Valeriano Salas falleció en 1962 tras regresar de la India. Hasta entonces se mantuvo al frente de la “Revista Geográfica Española”, en la que publicó asiduamente fotos y textos relativos a sus viajes por todo el mundo. De haber vivido más, hubiera sido testigo de la erupción con toda su virulencia, particularmente en España, del turismo de masas, fenómeno que aborrecía.

“Cuando rememoro mis correrías – escribiría Salas en uno de sus últimos textos -, la nostalgia se apodera de mi ánimo … Aquello es la libertad, las noches estrelladas magníficas, el desierto sin límites, las selvas infinitas, el ‘dolce far niente’ alejado del mundo, de su vivir acelerado, de sus ciudades, de sus periódicos, de su política llena de intrigas y ambiciones… Allí, al saberse desligado de esas pesadas cadenas que nos vemos precisados a arrastrar a lo largo de nuestra existencia, se siente uno alegre y satisfecho… He comprobado mil veces que sólo en aquellos lugares apartados de la civilización es donde el ser humano debe buscar esa tranquilidad y esa paz tan necesarias para su espíritu, e imprescindibles para su felicidad.”

La “Revista Geográfica Española” dejó de publicarse en 1977, no sobreviviendo al franquismo que le vio nacer.

Atendiendo a su voluntad, el legado de Valeriano Salas fue cedido a la localidad salmantina de Béjar en la que nació, y que le dedicó un museo abierto en la actualidad al público.
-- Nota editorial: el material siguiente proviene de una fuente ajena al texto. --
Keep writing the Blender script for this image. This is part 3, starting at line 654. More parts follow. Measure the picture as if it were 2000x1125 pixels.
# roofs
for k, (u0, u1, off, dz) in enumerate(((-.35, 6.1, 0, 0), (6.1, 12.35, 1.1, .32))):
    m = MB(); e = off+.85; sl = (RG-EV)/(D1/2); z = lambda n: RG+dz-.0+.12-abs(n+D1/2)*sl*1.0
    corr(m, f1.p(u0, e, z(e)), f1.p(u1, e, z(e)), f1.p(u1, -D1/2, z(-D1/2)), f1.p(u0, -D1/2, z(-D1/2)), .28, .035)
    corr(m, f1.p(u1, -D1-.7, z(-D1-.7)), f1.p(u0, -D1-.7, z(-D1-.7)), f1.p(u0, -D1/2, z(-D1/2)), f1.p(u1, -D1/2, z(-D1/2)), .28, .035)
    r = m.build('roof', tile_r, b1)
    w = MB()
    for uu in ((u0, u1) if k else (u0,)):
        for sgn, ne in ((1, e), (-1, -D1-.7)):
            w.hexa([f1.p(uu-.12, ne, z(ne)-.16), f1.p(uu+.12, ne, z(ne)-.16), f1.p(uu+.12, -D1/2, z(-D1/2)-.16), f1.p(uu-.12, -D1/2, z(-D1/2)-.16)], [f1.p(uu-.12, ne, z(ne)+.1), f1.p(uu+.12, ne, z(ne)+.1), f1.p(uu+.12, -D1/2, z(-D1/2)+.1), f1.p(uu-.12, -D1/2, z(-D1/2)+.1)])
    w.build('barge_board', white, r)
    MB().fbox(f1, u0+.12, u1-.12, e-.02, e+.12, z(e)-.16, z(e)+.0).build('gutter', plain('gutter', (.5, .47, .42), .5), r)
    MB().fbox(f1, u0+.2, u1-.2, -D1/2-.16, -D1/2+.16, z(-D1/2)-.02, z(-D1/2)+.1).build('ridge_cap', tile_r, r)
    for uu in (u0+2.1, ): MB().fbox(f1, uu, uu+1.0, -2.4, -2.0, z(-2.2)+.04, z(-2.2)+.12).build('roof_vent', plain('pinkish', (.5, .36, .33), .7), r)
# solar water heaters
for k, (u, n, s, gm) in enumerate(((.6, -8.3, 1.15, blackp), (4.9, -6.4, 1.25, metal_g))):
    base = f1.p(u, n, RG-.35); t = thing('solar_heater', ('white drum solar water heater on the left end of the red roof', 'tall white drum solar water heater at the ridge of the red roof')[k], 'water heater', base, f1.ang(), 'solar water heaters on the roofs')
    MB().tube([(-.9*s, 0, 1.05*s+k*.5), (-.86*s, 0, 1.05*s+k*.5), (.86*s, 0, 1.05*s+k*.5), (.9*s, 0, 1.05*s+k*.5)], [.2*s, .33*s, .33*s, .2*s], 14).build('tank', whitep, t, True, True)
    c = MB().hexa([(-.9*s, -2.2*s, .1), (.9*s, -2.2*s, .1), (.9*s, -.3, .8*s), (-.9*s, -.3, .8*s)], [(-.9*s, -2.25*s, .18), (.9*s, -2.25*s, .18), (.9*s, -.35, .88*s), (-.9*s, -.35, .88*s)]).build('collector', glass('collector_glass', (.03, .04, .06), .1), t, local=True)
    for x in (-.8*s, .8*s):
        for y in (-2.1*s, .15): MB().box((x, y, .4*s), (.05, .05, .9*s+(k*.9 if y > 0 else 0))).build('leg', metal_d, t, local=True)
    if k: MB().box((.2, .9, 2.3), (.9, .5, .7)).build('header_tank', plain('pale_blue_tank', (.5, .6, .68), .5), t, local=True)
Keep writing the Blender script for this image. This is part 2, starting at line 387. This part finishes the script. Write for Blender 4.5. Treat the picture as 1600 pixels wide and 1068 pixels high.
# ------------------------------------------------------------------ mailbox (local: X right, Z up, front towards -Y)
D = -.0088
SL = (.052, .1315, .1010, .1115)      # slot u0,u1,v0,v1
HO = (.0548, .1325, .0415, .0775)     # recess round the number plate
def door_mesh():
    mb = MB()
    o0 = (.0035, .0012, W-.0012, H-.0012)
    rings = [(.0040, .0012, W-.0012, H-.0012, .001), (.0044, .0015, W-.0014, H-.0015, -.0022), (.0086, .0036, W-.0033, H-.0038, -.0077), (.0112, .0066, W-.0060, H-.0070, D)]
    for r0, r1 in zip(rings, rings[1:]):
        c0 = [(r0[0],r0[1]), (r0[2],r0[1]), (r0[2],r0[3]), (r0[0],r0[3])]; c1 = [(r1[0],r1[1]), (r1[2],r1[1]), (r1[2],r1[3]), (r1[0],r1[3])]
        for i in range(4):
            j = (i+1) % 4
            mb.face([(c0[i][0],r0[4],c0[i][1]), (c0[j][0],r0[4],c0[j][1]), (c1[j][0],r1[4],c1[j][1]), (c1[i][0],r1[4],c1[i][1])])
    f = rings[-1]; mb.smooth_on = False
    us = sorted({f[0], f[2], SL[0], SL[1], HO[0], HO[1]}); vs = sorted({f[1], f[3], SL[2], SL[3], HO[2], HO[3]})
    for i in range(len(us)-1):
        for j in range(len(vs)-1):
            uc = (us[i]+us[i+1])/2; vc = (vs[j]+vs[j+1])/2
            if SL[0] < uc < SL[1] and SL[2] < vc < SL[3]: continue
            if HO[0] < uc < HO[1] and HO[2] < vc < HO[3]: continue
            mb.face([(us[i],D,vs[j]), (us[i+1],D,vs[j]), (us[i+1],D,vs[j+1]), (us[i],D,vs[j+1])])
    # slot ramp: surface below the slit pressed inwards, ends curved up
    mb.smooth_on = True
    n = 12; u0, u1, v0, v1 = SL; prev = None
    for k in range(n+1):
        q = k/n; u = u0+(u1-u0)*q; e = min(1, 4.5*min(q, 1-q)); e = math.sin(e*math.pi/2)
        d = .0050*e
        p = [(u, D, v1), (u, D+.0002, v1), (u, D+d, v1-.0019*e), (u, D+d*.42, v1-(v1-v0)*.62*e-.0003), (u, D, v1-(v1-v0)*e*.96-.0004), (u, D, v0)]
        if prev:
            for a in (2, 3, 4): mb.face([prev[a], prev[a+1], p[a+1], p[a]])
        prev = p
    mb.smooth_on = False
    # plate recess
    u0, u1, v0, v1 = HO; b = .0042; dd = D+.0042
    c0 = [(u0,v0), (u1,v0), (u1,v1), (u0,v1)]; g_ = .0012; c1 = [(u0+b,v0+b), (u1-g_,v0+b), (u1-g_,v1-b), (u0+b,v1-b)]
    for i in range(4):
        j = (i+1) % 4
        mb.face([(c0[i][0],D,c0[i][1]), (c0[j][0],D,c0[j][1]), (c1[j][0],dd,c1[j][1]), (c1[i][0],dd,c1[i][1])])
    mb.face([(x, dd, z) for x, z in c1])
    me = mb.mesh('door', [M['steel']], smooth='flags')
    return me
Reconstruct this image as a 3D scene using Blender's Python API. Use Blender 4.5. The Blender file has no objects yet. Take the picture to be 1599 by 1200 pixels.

En el museo destaca la colección de arte oriental, al que Salas era aficionado, en particular objetos procedentes de Japón, India e Irán. También tiene relevancia la colección de pintores españoles del siglo XIX que Salas adquirió junto con cuadros de artistas holandeses, flamencos, franceses y alemanes de los siglos XVI al XIX. Otra de sus pasiones fueron los castillos, tema al que dedicó trece números de su revista, siendo en 1952 uno de los promotores de la Asociación Española de Amigos de los Castillos.

El museo recrea una de las estancias de este singular personaje capaz de conjugar dos pulsiones tan solo aparentemente contradictorias: la del inquieto viajero abierto a horizontes lejanos y la del anticuario e historiador dando la espalda al tiempo que le tocó vivir.